From Nhi Mundy's Vietnamese restaurant Bà & Me, the scent of cilantro and pho soup brewing wafts through the air, mingled with lavender and herbal teas coming from the Mount Pleasant Herbary.

“We all help each other out.”

Main Street Honesdale is in constant flux, and Maude Alley is not immune. Two new shops have moved into the tucked-away district of quaint shops and eateries in just the last few months, replacing a home goods store and comic book shop that closed up after several years in operation. With these new openings, the alley is now run entirely by women entrepreneurs—meaning female entrepreneurship there beats out the national average, where just over a third of all business owners are female, according to the National Association of Women Business Owners.

“I’m really proud to be a part of that percentage,” said Olivia Santo, owner and founder of Gather, a home goods and clothing shop that recently moved into Maude Alley.

Business owners in Maude Alley say that as Main Street changes, so too does the dynamic of the community, becoming a place that highlights collaboration in art, culture and empowerment through diversity.

Gudrun Feigl who sells products handmade by herself, and her sister and mother in Germany, operates Mount Pleasant Herbary at the back of the alley. She said working with other women, both within the confines of her shop as well as outside of it, fills her with a distinct pride.  

“Everything except the pottery is made by women: my sister makes the aprons, and my mother knits the washcloths,” Feigl said.

“It’s awesome to see people moving back to the area and helping contribute to the… culture,” said Olivia Santo in her shop, Gather.

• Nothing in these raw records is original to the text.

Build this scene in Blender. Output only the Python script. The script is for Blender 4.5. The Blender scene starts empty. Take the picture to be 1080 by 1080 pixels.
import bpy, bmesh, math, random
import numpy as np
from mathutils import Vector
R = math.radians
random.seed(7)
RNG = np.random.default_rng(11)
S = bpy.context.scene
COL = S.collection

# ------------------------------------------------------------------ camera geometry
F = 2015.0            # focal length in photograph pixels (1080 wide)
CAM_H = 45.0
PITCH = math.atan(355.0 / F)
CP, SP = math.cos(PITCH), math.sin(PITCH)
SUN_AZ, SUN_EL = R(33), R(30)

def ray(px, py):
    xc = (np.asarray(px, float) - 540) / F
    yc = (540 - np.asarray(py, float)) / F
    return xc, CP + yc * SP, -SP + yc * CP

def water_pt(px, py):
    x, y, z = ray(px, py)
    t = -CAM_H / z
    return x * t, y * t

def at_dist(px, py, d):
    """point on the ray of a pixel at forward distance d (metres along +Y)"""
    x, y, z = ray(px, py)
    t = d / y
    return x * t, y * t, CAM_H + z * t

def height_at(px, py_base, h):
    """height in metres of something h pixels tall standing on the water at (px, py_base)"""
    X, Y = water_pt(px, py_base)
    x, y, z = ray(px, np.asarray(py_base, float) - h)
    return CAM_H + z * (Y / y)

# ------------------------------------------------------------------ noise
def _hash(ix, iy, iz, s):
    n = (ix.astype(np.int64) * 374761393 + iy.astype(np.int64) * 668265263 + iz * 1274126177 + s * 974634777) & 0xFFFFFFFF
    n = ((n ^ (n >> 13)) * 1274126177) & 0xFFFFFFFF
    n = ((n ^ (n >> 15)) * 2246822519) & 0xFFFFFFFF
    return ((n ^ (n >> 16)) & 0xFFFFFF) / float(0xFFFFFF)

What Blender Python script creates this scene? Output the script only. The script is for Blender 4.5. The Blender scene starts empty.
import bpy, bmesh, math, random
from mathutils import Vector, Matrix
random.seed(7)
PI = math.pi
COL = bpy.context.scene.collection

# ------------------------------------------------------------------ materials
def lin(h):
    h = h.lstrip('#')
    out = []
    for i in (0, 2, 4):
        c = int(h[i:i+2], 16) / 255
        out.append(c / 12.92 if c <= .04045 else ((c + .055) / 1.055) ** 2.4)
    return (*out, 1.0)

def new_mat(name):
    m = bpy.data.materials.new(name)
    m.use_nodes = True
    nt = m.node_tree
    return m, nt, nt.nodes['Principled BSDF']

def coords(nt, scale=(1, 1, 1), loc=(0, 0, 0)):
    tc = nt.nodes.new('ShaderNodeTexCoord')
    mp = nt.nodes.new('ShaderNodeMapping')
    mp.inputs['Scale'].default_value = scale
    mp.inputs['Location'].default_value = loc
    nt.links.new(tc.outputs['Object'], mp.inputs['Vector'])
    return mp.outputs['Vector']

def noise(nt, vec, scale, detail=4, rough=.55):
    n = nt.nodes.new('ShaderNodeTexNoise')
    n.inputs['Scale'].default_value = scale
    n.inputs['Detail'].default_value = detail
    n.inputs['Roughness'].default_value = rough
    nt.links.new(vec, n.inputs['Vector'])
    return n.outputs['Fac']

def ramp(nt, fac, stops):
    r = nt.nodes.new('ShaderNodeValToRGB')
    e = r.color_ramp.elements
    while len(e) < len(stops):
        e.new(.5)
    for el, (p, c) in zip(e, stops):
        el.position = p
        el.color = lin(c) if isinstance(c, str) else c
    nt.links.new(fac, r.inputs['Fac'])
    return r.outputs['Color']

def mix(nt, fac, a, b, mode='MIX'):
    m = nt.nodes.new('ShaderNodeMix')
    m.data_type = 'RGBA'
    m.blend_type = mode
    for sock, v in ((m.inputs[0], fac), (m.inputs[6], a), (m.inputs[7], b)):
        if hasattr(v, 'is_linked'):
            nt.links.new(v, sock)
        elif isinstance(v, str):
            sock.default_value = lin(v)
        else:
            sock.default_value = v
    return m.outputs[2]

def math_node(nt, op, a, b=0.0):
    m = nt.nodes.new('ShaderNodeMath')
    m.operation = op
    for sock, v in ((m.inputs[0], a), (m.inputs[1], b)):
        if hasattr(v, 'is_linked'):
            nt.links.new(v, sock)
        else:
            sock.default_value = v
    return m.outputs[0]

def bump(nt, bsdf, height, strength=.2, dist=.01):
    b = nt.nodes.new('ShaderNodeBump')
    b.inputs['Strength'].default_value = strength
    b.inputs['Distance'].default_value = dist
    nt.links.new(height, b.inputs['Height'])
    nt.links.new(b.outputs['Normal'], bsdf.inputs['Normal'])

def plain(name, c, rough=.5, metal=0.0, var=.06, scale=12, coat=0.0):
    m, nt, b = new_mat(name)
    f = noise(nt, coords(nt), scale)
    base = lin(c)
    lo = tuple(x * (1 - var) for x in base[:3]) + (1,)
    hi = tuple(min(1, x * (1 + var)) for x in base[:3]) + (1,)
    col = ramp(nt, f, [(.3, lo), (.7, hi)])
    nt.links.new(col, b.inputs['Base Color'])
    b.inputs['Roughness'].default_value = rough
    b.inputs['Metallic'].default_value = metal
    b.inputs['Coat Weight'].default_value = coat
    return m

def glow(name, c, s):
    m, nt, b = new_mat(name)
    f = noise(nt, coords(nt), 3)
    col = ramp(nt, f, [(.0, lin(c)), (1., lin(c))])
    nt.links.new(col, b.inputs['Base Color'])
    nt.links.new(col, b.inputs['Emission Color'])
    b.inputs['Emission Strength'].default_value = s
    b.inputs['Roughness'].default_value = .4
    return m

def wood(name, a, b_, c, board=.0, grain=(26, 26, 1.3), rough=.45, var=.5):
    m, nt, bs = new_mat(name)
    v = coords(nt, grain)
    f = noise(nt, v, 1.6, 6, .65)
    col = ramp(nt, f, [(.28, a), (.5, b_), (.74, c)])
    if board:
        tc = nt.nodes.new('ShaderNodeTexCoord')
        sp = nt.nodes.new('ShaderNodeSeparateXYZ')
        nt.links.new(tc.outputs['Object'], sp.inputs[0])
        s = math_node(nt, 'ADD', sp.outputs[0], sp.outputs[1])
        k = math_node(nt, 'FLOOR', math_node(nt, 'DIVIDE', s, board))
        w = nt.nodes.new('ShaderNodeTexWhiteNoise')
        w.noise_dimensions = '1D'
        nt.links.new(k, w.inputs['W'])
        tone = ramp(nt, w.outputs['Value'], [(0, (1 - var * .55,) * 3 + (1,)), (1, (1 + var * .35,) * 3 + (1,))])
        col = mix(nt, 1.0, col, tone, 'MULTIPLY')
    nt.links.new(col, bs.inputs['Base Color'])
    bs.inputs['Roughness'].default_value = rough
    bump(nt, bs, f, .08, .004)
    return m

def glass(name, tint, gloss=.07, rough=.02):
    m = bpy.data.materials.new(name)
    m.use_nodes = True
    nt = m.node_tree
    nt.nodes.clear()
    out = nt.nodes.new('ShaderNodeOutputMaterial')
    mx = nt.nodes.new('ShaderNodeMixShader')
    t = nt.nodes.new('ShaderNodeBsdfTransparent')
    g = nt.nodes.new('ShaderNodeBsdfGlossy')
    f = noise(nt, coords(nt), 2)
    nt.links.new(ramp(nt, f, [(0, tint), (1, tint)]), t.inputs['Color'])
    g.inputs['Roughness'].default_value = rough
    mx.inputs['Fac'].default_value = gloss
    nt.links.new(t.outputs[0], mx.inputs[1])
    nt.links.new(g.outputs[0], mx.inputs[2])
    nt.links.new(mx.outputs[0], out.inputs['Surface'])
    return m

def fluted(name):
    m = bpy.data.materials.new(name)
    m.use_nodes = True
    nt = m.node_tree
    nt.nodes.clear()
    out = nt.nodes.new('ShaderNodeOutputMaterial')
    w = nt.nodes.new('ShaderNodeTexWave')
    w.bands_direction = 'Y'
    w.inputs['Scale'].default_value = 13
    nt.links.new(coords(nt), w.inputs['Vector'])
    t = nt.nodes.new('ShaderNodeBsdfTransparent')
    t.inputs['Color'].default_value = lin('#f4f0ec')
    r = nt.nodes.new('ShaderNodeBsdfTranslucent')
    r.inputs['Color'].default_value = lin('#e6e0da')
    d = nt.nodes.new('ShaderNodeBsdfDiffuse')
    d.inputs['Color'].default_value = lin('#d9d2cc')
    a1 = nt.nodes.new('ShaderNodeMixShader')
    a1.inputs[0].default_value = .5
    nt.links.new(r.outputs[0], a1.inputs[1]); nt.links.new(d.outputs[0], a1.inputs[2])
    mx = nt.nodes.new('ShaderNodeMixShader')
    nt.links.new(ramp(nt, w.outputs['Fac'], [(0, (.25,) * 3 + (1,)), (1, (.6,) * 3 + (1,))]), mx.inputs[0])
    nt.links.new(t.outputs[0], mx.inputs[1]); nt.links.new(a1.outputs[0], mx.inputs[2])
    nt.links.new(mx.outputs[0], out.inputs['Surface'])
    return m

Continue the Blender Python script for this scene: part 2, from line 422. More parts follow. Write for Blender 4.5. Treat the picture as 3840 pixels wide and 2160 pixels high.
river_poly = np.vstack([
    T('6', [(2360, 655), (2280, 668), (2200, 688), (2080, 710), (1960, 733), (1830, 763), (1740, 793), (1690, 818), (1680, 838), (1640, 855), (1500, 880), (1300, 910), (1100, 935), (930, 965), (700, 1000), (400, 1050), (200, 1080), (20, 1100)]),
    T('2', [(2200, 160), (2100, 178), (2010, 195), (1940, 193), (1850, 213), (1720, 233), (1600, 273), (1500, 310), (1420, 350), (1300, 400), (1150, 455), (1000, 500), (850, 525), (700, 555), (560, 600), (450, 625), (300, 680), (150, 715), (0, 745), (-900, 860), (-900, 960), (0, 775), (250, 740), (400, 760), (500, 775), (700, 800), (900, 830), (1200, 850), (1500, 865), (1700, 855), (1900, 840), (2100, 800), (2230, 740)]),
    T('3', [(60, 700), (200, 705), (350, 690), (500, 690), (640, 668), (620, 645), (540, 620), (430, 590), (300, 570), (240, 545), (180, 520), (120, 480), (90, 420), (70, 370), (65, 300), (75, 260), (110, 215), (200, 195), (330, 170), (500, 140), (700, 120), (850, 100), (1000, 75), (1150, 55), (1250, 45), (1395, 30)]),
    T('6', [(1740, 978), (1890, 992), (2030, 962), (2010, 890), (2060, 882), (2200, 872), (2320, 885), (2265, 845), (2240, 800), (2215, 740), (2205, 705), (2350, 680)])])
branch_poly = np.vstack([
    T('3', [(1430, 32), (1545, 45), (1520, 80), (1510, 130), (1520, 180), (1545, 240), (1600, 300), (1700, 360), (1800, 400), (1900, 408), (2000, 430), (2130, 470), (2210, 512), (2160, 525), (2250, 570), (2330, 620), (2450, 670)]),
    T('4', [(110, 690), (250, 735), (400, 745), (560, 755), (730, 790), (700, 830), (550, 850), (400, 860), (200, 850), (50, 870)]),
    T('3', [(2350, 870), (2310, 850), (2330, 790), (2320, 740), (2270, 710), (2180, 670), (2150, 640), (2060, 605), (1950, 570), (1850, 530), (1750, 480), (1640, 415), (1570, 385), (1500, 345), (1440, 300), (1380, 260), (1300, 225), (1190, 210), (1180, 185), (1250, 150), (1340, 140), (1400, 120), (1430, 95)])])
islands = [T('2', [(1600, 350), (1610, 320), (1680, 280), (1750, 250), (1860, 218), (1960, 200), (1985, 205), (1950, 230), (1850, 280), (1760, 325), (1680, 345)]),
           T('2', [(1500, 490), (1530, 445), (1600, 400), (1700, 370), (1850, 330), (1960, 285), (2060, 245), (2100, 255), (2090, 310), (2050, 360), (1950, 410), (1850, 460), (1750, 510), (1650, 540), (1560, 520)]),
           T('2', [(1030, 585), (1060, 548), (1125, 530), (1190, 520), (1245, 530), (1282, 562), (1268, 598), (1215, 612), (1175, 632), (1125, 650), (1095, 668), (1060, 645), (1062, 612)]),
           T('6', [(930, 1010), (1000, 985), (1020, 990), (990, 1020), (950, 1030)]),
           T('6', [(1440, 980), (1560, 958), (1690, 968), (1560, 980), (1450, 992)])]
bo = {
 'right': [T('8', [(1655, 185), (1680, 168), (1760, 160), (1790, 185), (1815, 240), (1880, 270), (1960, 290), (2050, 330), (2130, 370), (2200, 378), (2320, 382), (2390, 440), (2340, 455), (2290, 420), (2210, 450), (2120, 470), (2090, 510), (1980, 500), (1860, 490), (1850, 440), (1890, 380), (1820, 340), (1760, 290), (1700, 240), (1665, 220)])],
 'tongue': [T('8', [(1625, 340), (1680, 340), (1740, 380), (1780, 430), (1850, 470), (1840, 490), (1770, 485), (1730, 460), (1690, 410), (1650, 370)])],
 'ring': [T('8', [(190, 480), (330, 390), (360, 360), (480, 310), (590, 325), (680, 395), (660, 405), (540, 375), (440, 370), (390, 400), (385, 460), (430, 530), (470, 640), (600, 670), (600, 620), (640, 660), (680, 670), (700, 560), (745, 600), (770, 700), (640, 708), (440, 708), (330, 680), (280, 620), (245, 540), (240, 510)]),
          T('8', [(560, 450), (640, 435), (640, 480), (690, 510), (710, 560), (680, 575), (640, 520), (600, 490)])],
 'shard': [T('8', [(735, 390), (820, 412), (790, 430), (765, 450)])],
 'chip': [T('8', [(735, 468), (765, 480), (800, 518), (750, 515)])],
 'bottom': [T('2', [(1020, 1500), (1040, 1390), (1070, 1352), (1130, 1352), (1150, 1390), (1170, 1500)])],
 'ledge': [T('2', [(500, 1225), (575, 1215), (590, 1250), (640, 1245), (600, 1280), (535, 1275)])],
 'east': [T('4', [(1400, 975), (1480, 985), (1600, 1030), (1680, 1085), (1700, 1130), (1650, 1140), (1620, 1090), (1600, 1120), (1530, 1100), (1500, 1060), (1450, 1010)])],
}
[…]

The women of Maude Alley coexist incredibly well, Feigl said, and help each other with both business and personal endeavors.

“It’s not uncommon for us to look after each other’s kids when business gets hectic,” Santo added. “We all help each other out.”

 Santo, who is originally from Hawley, moved away for a time to pursue a career in merchandise planning. She was inspired to come back to the area after she saw how the community was changing and placing more of a focus on the arts.

“It’s awesome to see people moving back to the area and helping to contribute to the area’s culture,” she said. “I think the other owners here all share in adding to that vitality.”

That creativity and collaboration go beyond the storefronts. Alessandra Iavarone, owner of The Velvet Maple, which recently moved from its post across the street into Maude Alley, hosts a yearly fashion show at The Cooperage Project. The show this year featured clothing from Crazy Otto’s Vintage, in the alley, and Gather, in addition to Iavarone’s own products from The Velvet Maple just next door.

“It’s all women helping women,” Iavarone said. “I love it—I just love it.”

Iavarone plans to start selling an array of Feigl’s products in her sister store, located on Main Street in Narrowsburg, NY. She and Santo, whose shops are connected, already act as business partners. Santo handles merchandise geared toward men’s and baby clothing, while Iavarone’s market is more directed toward home goods and women’s clothing.

Sommer Santoro, owner of Crazy Otto’s Vintage Clothing, with one of her many edgy ensembles.

“It’s like two stores in one—we cover all the bases,” Iavarone said.

At Sommer Santoro’s vintage clothing shop Crazy Otto’s Vintage, between Bà & Me and Mount Pleasant Herbary, bold and colorful outfits piece together stories that Santoro said she enjoys giving a second telling.

“I love it when I can see someone feeling empowered and confident in a new outfit—and it’s quality too,” she said, standing at the counter of her shop, donning a red ascot and high-waisted jeans and appearing to have stepped fashionably out of the year 1950.

Santoro glowed as she discussed the environment of the alley. “It’s a great place to be,” she said. “I’m happy I chose to open my shop here of all places. I’m lucky to be surrounded by good people.”

Editor's note: Olivia Santo is the owner of Gather, and her photo caption has been updated to reflect that.